Cuando en el siglo XIII santo Tomás de Aquino perfila el contenido de la doctrina de la guerra justa, invocando la autoridad de Cicerón o de san Agustín, no era imaginable un contexto de «mutua destrucción asegurada» que ofrecen los medios actuales para las superpotencias nucleares. Dicha doctrina, sin embargo, ha tenido un valor inapreciable en la cultura occidental, ya que por medio de esta y otras reflexiones, se elaboró un derecho de la guerra, que si bien se ha visto desbordado innumerables veces, ha servido como ideal al que hay que tender si el conflicto es inevitable, ya sea porque se está desarrollando y se entra en el supuesto de la legítima defensa, ya sea porque la agresión emprendida se considera una repuesta lícita.

Cuando las circunstancias evolucionan, la respuesta doctrinal ha de adaptarse a las nuevas circunstancias. Juan XXIII, en su encíclica Pacem in Terris de 1963, ya se planteaba la legitimidad actual de la guerra justa en el contexto de un conflicto entre potencias nucleares, y afirmará que «resulta un absurdo sostener que la guerra es un medio apto para resarcir el derecho violado», sobre todo si eso supone el evento de «destrucción mutua asegurada».

Hay que pensar en la calidad de nuestros gobernantes occidentales, si son capaces de mantener un criterio ético y racional sin dejarse llevar en volandas de la indignación popular

Asistimos a un momento de consternación por la injusta agresión de una nación, Ucrania, que daba toda la impresión que, tras la anexión rusa de Crimea y de las autoproclamadas repúblicas del Donbás, había sido dejada a su suerte frente a Rusia. Muchas voces en un occidente que no ha conocido la guerra se están levantando con indignación ante la falta de reacción inicial de sus gobiernos. Determinadas decisiones subsiguientes en estos gobiernos se están tomando respetando escrupulosamente el cortoplacismo en el que muchos están instalados, satisfaciendo ahora la indignación de la opinión pública con medidas más o menos punitivas frente al agresor. Celebramos los envíos de armamento, los actos de valentía inspiradores, las anécdotas que llenan las lagunas de la falta de información verificable. Y se habla de apoyar una defensa justa frente a una agresión, mientras la nación agresora pone en estado de alarma su sistema de armamento nuclear, con la intención de poner encima de la mesa el elemento disuasorio.

La pregunta es, en definitiva, qué se puede hacer ante esto.
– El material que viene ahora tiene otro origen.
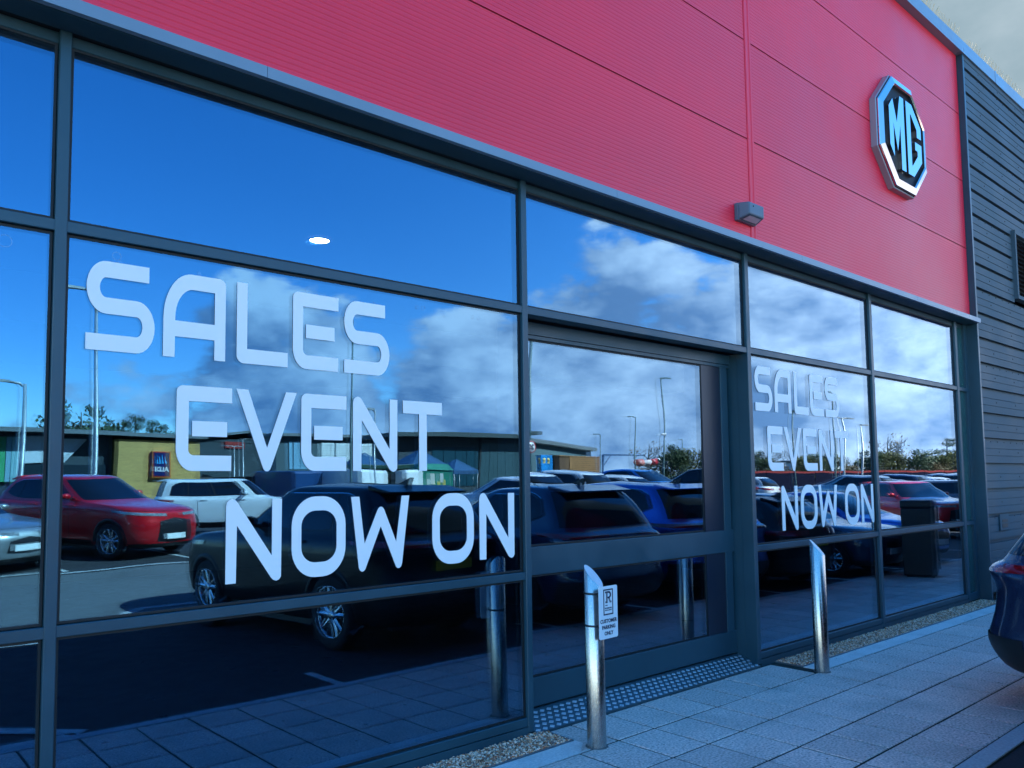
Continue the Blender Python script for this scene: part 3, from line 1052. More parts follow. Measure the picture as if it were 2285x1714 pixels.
def half_outline(xf, xr, w, rf, rr, bow=0.025):
    """plan outline of one side from the nose centre round to the tail centre"""
    rf, rr = min(rf, w * .98), min(rr, w * .98)
    pts = []
    fy = w - rf
    for i in range(NF):
        t = i / NF
        pts.append((xf - .05 * (fy * t / w) ** 2, fy * t))
    x_c = xf - .05 * (fy / w) ** 2 - rf
    for i in range(NC):
        a = (i / NC) * pi / 2
        pts.append((x_c + rf * cos(a), fy + rf * sin(a)))
    ry_ = w - rr
    x_d = xr + .04 * (ry_ / w) ** 2 + rr
    for i in range(NS):
        t = i / NS
        x = x_c + (x_d - x_c) * t
        pts.append((x, w))
    for i in range(NC):
        a = (i / NC) * pi / 2
        pts.append((x_d - rr * sin(a), ry_ + rr * cos(a)))
    for i in range(NF + 1):
        t = 1 - i / NF
        pts.append((xr + .04 * (ry_ * t / w) ** 2, ry_ * t))
    return [(x, y * (1 - bow * ((x - .1) / 2.2) ** 2)) for x, y in pts]


NH = NF + NC + NS + NC + NF + 1


def car_master(name, keys, axles, R_=.345, spokes=5, chrome=False, dlo=(.03, .985, .10, .90, .0), blackroof=False, detail=True, fin=True, rim=None, spoiler=True,
               tail=(4.05, 5.25), grille=(1.6, 3.5), head=(3.7, 4.55)):
    """keys: rings from sill to roof: (xf, xr, w, rf, rr, zf, zr)"""
    lv = []
    for (xf, xr, w, rf, rr, zf, zr) in keys:
        o = half_outline(xf, xr, w, rf, rr)
        lv.append([Vector((x, y, zf + (zr - zf) * (xf - x) / (xf - xr))) for x, y in o])
    K = len(lv)

    def S(i, l):
        l = max(0, min(K - 1.0001, l))
        a = int(l)
        t = l - a
        i = max(0, min(NH - 1.0001, i))
        j = int(i)
        q = i - j
        def g(k):
            k = max(0, min(K - 1, k))
            return lv[k][j].lerp(lv[k][min(j + 1, NH - 1)], q)
        p0, p1, p2, p3 = g(a - 1), g(a), g(a + 1), g(a + 2)
        m1, m2 = (p2 - p0) * .5, (p3 - p1) * .5
        d = (p2 - p1).length + 1e-6
        for m_ in (m1, m2):                              # keep the spline from overshooting at creases
            if m_.length > 1.1 * d:
                m_ *= 1.1 * d / m_.length
        h00, h10, h01, h11 = 2 * t ** 3 - 3 * t ** 2 + 1, t ** 3 - 2 * t ** 2 + t, -2 * t ** 3 + 3 * t ** 2, t ** 3 - t ** 2
        return p1 * h00 + m1 * h10 + p2 * h01 + m2 * h11

    root = empty(name)
    SUB = 3
    rows = (K - 1) * SUB + 1
    # body shell, openings over the wheels
    verts, faces = [], []
    for side in (1, -1):
        base = len(verts)
        for r in range(rows):
            for i in range(NH):
                p = S(i, r / SUB)
                verts.append((p.x, p.y * side, p.z))
        for r in range(rows - 1):
            for i in range(NH - 1):
                q = [base + r * NH + i, base + r * NH + i + 1, base + (r + 1) * NH + i + 1, base + (r + 1) * NH + i]
                c = [sum(verts[k][a] for k in q) / 4 for a in range(3)]
                if abs(c[1]) > .45 and any((c[0] - ax) ** 2 + (c[2] - R_) ** 2 < (R_ + .055) ** 2 for ax in axles):
                    continue
                faces.append(q if side == -1 else q[::-1])
    me = bpy.data.meshes.new("body")
    me.from_pydata(verts, [], faces)
    bm = bmesh.new()
    bm.from_mesh(me)
    bmesh.ops.remove_doubles(bm, verts=bm.verts, dist=.0008)
    bmesh.ops.recalc_face_normals(bm, faces=bm.faces)
    bm.to_mesh(me)
    bm.free()
    me.polygons.foreach_set("use_smooth", [True] * len(me.polygons))
    body = link("body", me, None, root)
    me.materials.append(None)

    def patch(pname, i0, i1, l0, l1, off, m_, ni=16, nl=5, parent=None, sides=(1, -1), join=False, shape=None):
        out = []
        acc = MB()
        for sd in sides:
            b = MB()
            vs = []
            for a in range(ni + 1):
                s_ = a / ni
                la, lb = (l0, l1) if shape is None else shape(s_, l0, l1)
                for c in range(nl + 1):
                    i_, l_ = i0 + (i1 - i0) * s_, la + (lb - la) * c / nl
                    p = S(i_, l_)
                    du = S(i_ + .6, l_) - S(i_ - .6, l_)
                    dv = S(i_, l_ + .12) - S(i_, l_ - .12)
                    n_ = dv.cross(du)
                    if n_.length > 1e-9: n_.normalize()
                    if n_.dot(Vector((p.x * .3, p.y, p.z - .8))) < 0 and abs(n_.x) < .9: n_ = -n_
                    if abs(n_.x) >= .9 and n_.x * p.x < 0: n_ = -n_
                    p = p + n_ * off
                    vs.append((p.x, p.y * sd, p.z))
            fs = []
            for a in range(ni):
                for c in range(nl):
                    q = (a * (nl + 1) + c, (a + 1) * (nl + 1) + c, (a + 1) * (nl + 1) + c + 1, a * (nl + 1) + c + 1)
                    fs.append(q)
            if join:
                acc.add(vs, fs, True)
            else:
                out.append(b.add(vs, fs, True).build(pname, m_, parent or root))
        if join:
            out.append(acc.build(pname, m_, parent or root))
        return out

    i_s0, i_s1 = NF + NC, NF + NC + NS
    GB, GT = K - 5, K - 3                 # belt ring and roof-edge ring
    # glass
    d0, d1, b0, b1_, kick = dlo

    def sh(a, b):
        def f(s_, l0, l1):
            u = a + (b - a) * s_
            lo = GB + (GT - GB) * (b0 + kick * max(0, (u - .62) / .38) ** 2)
            hi = GB + (GT - GB) * (b1_ - .55 * max(0, (u - .80) / .20) ** 2.2 * (b1_ - b0 - kick) * (1 if kick else .25))
            return lo, max(hi, lo + .02)
        return f
    I = lambda u: i_s0 + (i_s1 - i_s0) * u
    if detail:
        patch("window_trim", I(d0 - .008), I(d1 + .008), GB, GT, .003, TRIM, 30, 5,
              shape=lambda s_, l0, l1: (sh(d0, d1)(s_, 0, 0)[0] - .05, sh(d0, d1)(s_, 0, 0)[1] + .05))
        for a, b in ((d0 + .01, .40), (.425, .735), (.755, d1 - .01)):
            patch("side_window", I(a), I(b), GB, GT, .007, CGLASS, 12, 5, shape=sh(a, b))
        if chrome:
            patch("window_chrome", I(d0), I(d1), GB, GT, .008, CHR, 30, 1, shape=lambda s_, l0, l1: (sh(d0, d1)(s_, 0, 0)[1] + .02, sh(d0, d1)(s_, 0, 0)[1] + .07))
    else:
        patch("side_window", I(d0), I(d1), GB, GT, .006, CGLASS, 24, 4, shape=sh(d0, d1))
    patch("windscreen", 0.0, NF + NC * .80, GB + .12, GT - .10, .006, CGLASS, 12, 6, join=True)
    patch("rear_window", NH - 1 - (NF + NC * .72), NH - 1, GB + .10, GT - .12, .006, CGLASS, 12, 6, join=True)
    # lamps
    patch("tail_lamp", NH - 1 - (NF + NC + 5), NH - 1 - NF * .55, tail[0], tail[1], .006, TAILM, 14, 4,
          shape=lambda s_, l0, l1: (l0 + .55 * (1 - s_) ** 2 + .2 * s_, l1 - .1 * s_))
    patch("headlamp", NF * .55, NF + NC + 6, head[0], head[1], .006, HEADM, 14, 3,
          shape=lambda s_, l0, l1: (l0 + .25 * s_, l1 - .25 * (1 - s_)))
    if detail:
        patch("grille", 0.0, NF * 1.02, grille[0], grille[1], .005, CGRILLE, 8, 6, join=True, shape=lambda s_, l0, l1: (l0 + .2 * s_, l1 - .5 * s_))
        patch("bumper_trim", 0.0, NF + NC * .9, .05, 1.25, .010, TRIM, 20, 6, join=True)
        patch("bumper_trim", NH - 1 - (NF + NC * .9), NH - 1, .05, 2.2, .010, TRIM, 20, 9, join=True)
        patch("sill_trim", I(.245), I(.735), .05, 1.35, .006, TRIM, 12, 3)
        for u in (.075, .405, .745):
            patch("door_seam", I(u) - .13, I(u) + .13, 1.2, GB + .02, .0035, TRIM, 1, 8)
        patch("bonnet_seam", NF * .2, NF + NC + 2, GB - 1.92, GB - 1.86, .003, TRIM, 14, 1)
    # underside
    xs = [k[0] for k in keys]
    L0, L1 = keys[0][1], keys[0][0]
    ub = MB().box(L0 + .2, L1 - .2, -.55, .55, .20, .62)
    ub.box(axles[1] + R_ + .08, axles[0] - R_ - .08, -.80, .80, .20, .60)
    ub.build("underbody", TRIM, root)
    # wheel arches and wheels
    W_ = max(k[2] for k in keys)

    def side_y(x, z):
        best = None
        for k in range(int(GB) + 1):
            a, b = keys[k], keys[min(k + 1, K - 1)]
            za = a[5] + (a[6] - a[5]) * (a[0] - x) / (a[0] - a[1])
            zb = b[5] + (b[6] - b[5]) * (b[0] - x) / (b[0] - b[1])
            if za <= z <= zb + 1e-6 and zb > za:
                t = (z - za) / (zb - za)
                best = a[2] + (b[2] - a[2]) * t
                break
        if best is None: best = keys[0][2] if z < keys[0][5] else W_
        return best * (1 - .025 * ((x - .1) / 2.2) ** 2)
    for ax in axles:
        for sd in (1, -1):
            b = MB()
            vs, fs = [], []
            n = 22
            a0 = -.35
            for k in range(n + 1):
                th = a0 + (pi - 2 * a0) * k / n
                for (rr_, off) in ((R_ + .028, -.06), (R_ + .030, .010), (R_ + .085, .014), (R_ + .092, -.004)):
                    x, z = ax + rr_ * cos(th), R_ + rr_ * sin(th)
                    vs.append((x, sd * (side_y(x, max(z, keys[0][5])) + off), z))
            for k in range(n):
                for j in range(3):
                    fs.append((k * 4 + j, (k + 1) * 4 + j, (k + 1) * 4 + j + 1, k * 4 + j + 1))
            b.add(vs, fs, True)
            b.build("wheel_arch", TRIM, root)
    wy = W_ - .125
    tp = [(R_ * .66, -.095), (R_ * .80, -.108), (R_ * .96, -.10), (R_, -.07), (R_, .07), (R_ * .96, .10), (R_ * .80, .108), (R_ * .66, .095)]
    tme = MB().lathe(tp, 36, 'y').mesh("tyre")
    tme.materials.append(TYRE)
    rm = MB()
    ro = R_ * .67
    rm.lathe([(ro, .085), (ro * 1.0, .100), (ro * .94, .098), (ro * .90, .05), (ro * .90, -.05)], 36, 'y')
    for s_ in range(spokes):
        for da in (-.16, .16):
            th = 2 * pi * s_ / spokes + pi / 2
            p0, p1 = .14 * ro, .93 * ro
            wd0, wd1 = .035 * ro / .24, .022 * ro / .24
            c0 = (p0 * cos(th), p0 * sin(th))
            c1 = (p1 * cos(th + da * 1.5), p1 * sin(th + da * 1.5))
            nx_, nz_ = -sin(th + da), cos(th + da)
            vs = []
            for (c, wd, yo, yi) in ((c0, wd0, .088, .045), (c1, wd1, .094, .055)):
                vs += [(c[0] - nx_ * wd, yo - .012, c[1] - nz_ * wd), (c[0], yo, c[1]), (c[0] + nx_ * wd, yo - .012, c[1] + nz_ * wd), (c[0], yi, c[1])]
            rm.add(vs, [(0, 1, 5, 4), (1, 2, 6, 5), (2, 3, 7, 6), (3, 0, 4, 7)])
    rm.lathe([(0, .095), (.045, .095), (.055, .085), (.055, .04)], 16, 'y')
    rme = rm.mesh("rim")
    rme.materials.append(rim or RIMM)
    dkm = MB().lathe([(0, .03), (ro * .93, .03)], 24, 'y').mesh("brake_disc")
    dkm.materials.append(TRIM)
    for ax in axles:
        for sd in (1, -1):
            wh = link("wheel", tme, TYRE, root, (ax, sd * wy, R_), (0, 0, 0 if sd > 0 else pi))
            wh.name = "wheel"
            link("rim", rme, None, wh)
            link("brake_disc", dkm, None, wh)
    # plates, mirrors, handles, spoiler, aerial
    if detail:
        zr = keys[4][6] + .02
        xr_ = keys[3][1] - .012
        part("number_plate", PLATEY, root, (xr_ - .016, xr_ + .01, -.26, .26, zr - .16, zr - .05))
        xf_ = max(k[0] for k in keys)
        part("number_plate", PLATEW, root, (xf_ - .01, xf_ + .014, -.26, .26, .42, .53))
        for sd in (1, -1):
            q = S(I(d0 + .035), GB + .12)
            mm = MB()
            vs, fs = [], []
            for k in range(7):
                a = -pi / 2 + pi * k / 6
                for j in range(12):
                    t = 2 * pi * j / 12
                    vs.append((q.x - .05 + .075 * cos(a) * cos(t) * (1.0 if cos(t) > 0 else .45), sd * (q.y + .115 + .105 * sin(a)), q.z + .085 + .068 * cos(a) * sin(t)))
            for k in range(6):
                for j in range(12):
                    fs.append((k * 12 + j, k * 12 + (j + 1) % 12, (k + 1) * 12 + (j + 1) % 12, (k + 1) * 12 + j))
            mm.add(vs, fs, True)
            mo = mm.build("door_mirror", None, root)
            mo.data.materials.append(None)
            part("mirror_stalk", TRIM, root, (q.x - .09, q.x - .02, min(sd * (q.y - .03), sd * (q.y + .06)), max(sd * (q.y - .03), sd * (q.y + .06)), q.z + .01, q.z + .05))
            for u in (.36, .68):
                h_ = S(I(u), GB - 1.55)
                ho = MB().box(h_.x - .10, h_.x + .10, -.014, .018, -.014, .014).build("door_handle", None, root, (0, sd * (h_.y + .012), h_.z), bevel=.006)
                ho.data.materials.append(None)
    if spoiler:
        e_ = keys[GT]
        sp = MB()
        zt = e_[6] + .035
        sp.add([(e_[1] + .22, -e_[2] * .92, zt + .035), (e_[1] + .22, e_[2] * .92, zt + .035), (e_[1] - .13, e_[2] * .86, zt - .035), (e_[1] - .13, -e_[2] * .86, zt - .035),
                (e_[1] + .22, -e_[2] * .92, zt - .02), (e_[1] + .22, e_[2] * .92, zt - .02), (e_[1] - .12, e_[2] * .86, zt - .06), (e_[1] - .12, -e_[2] * .86, zt - .06)],
               [(0, 3, 2, 1), (4, 5, 6, 7), (0, 1, 5, 4), (1, 2, 6, 5), (2, 3, 7, 6), (3, 0, 4, 7)])
        so_ = sp.build("roof_spoiler", None, root, bevel=.012)
        so_.data.materials.append(None)
    if fin:
        e_ = keys[-1]
        MB().prism([(e_[1] - .30, e_[6] - .03), (e_[1] - .10, e_[6] + .005), (e_[1] - .30, e_[6] + .075), (e_[1] - .34, e_[6] + .07)], -.012, .012, 'y').build("aerial_fin", TRIM, root)
    return root


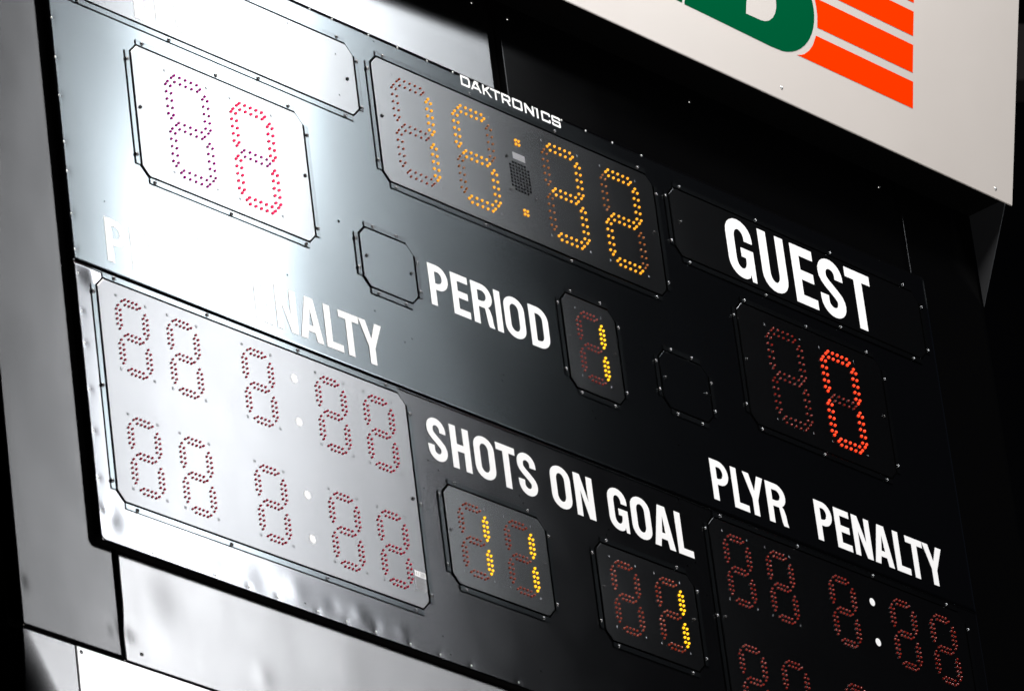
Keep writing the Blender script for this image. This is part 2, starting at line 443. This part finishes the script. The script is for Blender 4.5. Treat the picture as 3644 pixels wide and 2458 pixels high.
# ---- light digits
def seg_sets(kind):
    if kind == 'large':
        a = [(0, 0), (-1.05, -.92), (2.02, 0), (4.04, 0), (6.06, 0), (8.07, 0), (0, -1.78), (1.98, -1.78), (4.0, -1.78), (6.03, -1.78), (8.07, -1.78), (9.1, -.87)]
        f = [(-2.56, -2.35), (-3.45, -3.42), (-1.7, -3.38), (-3.45, -5.42), (-1.7, -5.42), (-3.45, -7.45), (-1.7, -7.45), (-3.45, -9.48), (-1.7, -9.45), (-3.45, -11.49), (-1.68, -11.45), (-2.57, -12.56)]
        b = [(x + 13.12, z) for x, z in f]; dg, dd = -13.04, -26.08
    else:
        a = [(0, 0), (-1.12, -.66), (1.33, 0), (2.68, 0), (4.03, 0), (.02, -1.32), (1.35, -1.32), (2.68, -1.32), (4.0, -1.32), (5.16, -.67)]
        f = [(-2.58, -2.13), (-3.28, -3.25), (-1.94, -3.25), (-3.28, -4.57), (-1.94, -4.57), (-3.28, -5.88), (-1.94, -5.88), (-3.28, -7.22), (-1.94, -7.22), (-2.62, -8.31)]
        b = [(x + 9.2, z) for x, z in f]; dg, dd = -9.11, -18.19
    sh = lambda s, d: [(x, z + d) for x, z in s]
    return {'a': a, 'f': f, 'b': b, 'g': sh(a, dg), 'd': sh(a, dd), 'e': sh(f, dg + 0.0), 'c': sh(b, dg + 0.0)}
U = 0.0118
digit_cache = {}
def led_digit(x, z, kind, lit, off, on, f, parent, label=None):
    key = (kind, lit, off, on)
    if key in digit_cache:
        o = digit_cache[key].copy(); COL.objects.link(o); o.parent = parent
    else:
        bm = bmesh.new()
        for s, pts in seg_sets(kind).items():
            for px, pz in pts:
                if s in lit: dome(bm, px * U, pz * U, 0, 0.0048 if on in ('red_on_glare', 'red_on') else 0.0043, 0.0048, 10, 3, 1, 0.0012)
                else: dome(bm, px * U, pz * U, 0, 0.0042 if off == 'red_off_glare' else 0.0036, 0.0040, 10, 3, 0, 0.0012)
        o = bm_obj('led_digit', bm, [LED[off], LED[on]], parent, True)
        digit_cache[key] = o
    o.location = (x, -f, z)
    if label: o['label'] = label
    return o

screw_me = None
def screw(x, z, f, parent):
    global screw_me
    if screw_me is None:
        bm = bmesh.new()
        dome(bm, 0, 0, 0, 0.0062, 0.0024, 14, 4, 0, 0.0018)
        dome(bm, 0.0, 0.0, 0.0040, 0.0021, 0.0006, 8, 2, 1)
        screw_me = bm_obj('screw', bm, [ZINC, HOLE], parent, True)
        o = screw_me
    else:
        o = screw_me.copy(); COL.objects.link(o); o.parent = parent
    o.location = (x, -f, z)
    o.rotation_euler = (0, random.uniform(0, 6.28), 0)
    return o

knob0 = None
def knob(x, z, f, parent):
    global knob0
    if knob0 is None:
        bm = bmesh.new(); dome(bm, 0, 0, 0, 0.0058, 0.0052, 14, 4, 0, 0.0006)
        knob0 = bm_obj('knob', bm, KNOB, parent, True); o = knob0
    else:
        o = knob0.copy(); COL.objects.link(o); o.parent = parent
    o.location = (x, -f, z); return o

mark0 = {}
def stud_marks(spots, f, parent, m_=None):
    m_ = m_ or PANEL
    for x, z in spots:
        if m_ not in mark0:
            bm = bmesh.new(); dome(bm, 0, 0, 0, 0.0052, 0.0006, 12, 4)
            o = mark0[m_] = bm_obj('weld_mark', bm, m_, parent, True)
        else:
            o = mark0[m_].copy(); COL.objects.link(o); o.parent = parent
        o.location = (x, -f, z)

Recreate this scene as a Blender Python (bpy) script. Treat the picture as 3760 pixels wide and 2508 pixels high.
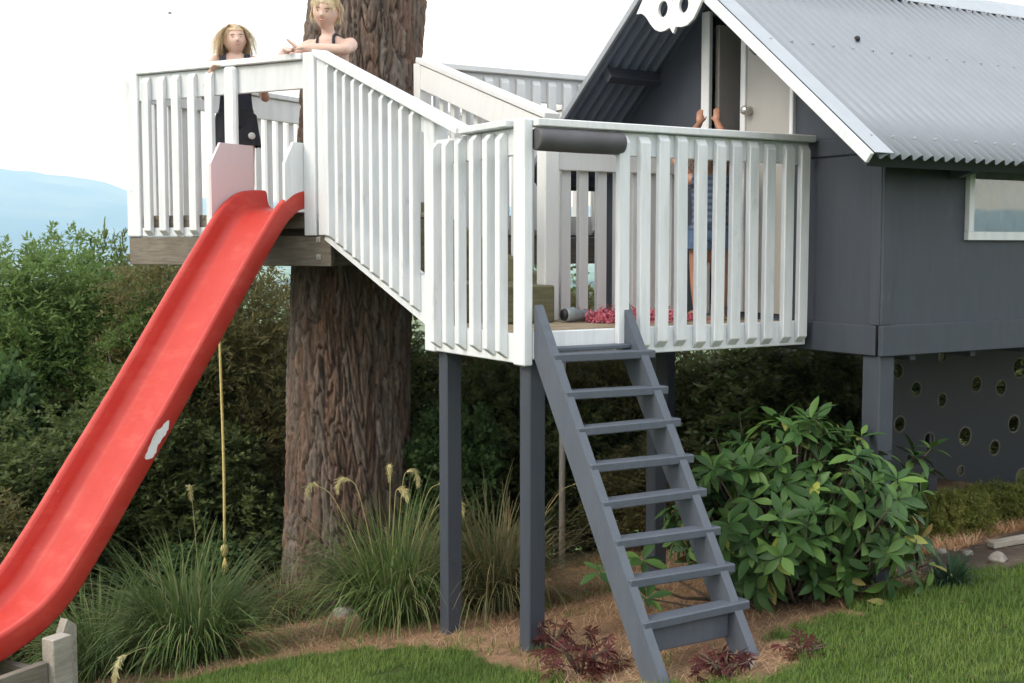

La reacción inicial de indignación puede ser comprensible, pero llega un momento en el que hay que pensar en la calidad de nuestros gobernantes occidentales, si son capaces de mantener un criterio ético y racional sin dejarse llevar en volandas de la indignación popular, satisfechos de los réditos para su popularidad. Algunos pensadores, como el filósofo británico John Milbank, recogen una duda ética persistente desde la aparición del armamento nuclear, y es el hecho de que su nihilismo intrínseco deja sin efecto las condiciones clásicas necesarias para que una guerra sea considerada justa. De acuerdo con san Agustín, una de las condiciones es la de poder vengar de forma efectiva (y proporcionada) las injurias recibidas. Si la respuesta es una escalada entre potencias nucleares, llega un punto en que la vindicación del agredido es imposible, porque para recibir una satisfacción es necesario estar vivo, o que alguien en tu nombre sobreviva para recibirla. Un suceso de «mutua destrucción asegurada» impediría que se obtenga justicia alguna, objeto de una guerra justa.

Todos tenemos una opinión, mejor o peor fundamentada. Pero ante la muerte real, nuestro parecer genera un estado de opinión que tiene un peso añadido. No somos el oficial al mando de un submarino nuclear de la clase Vanguard, y no está en nuestras manos ese sobre que debes abrir en el momento más aciago. Pero qué duda cabe que las circunstancias que hacen posible que una guerra pueda ser llamada justa requieren de un examen actualizado. Se escapa de nuestras capacidades el dar una respuesta adecuada a una cuestión de este tipo, pero nuestra aportación posible en el tiempo presente es interrogarnos sobre los fundamentos de nuestra indignación, así como de las consecuencias de la misma en el futuro para las vidas de las personas a las que queremos defender.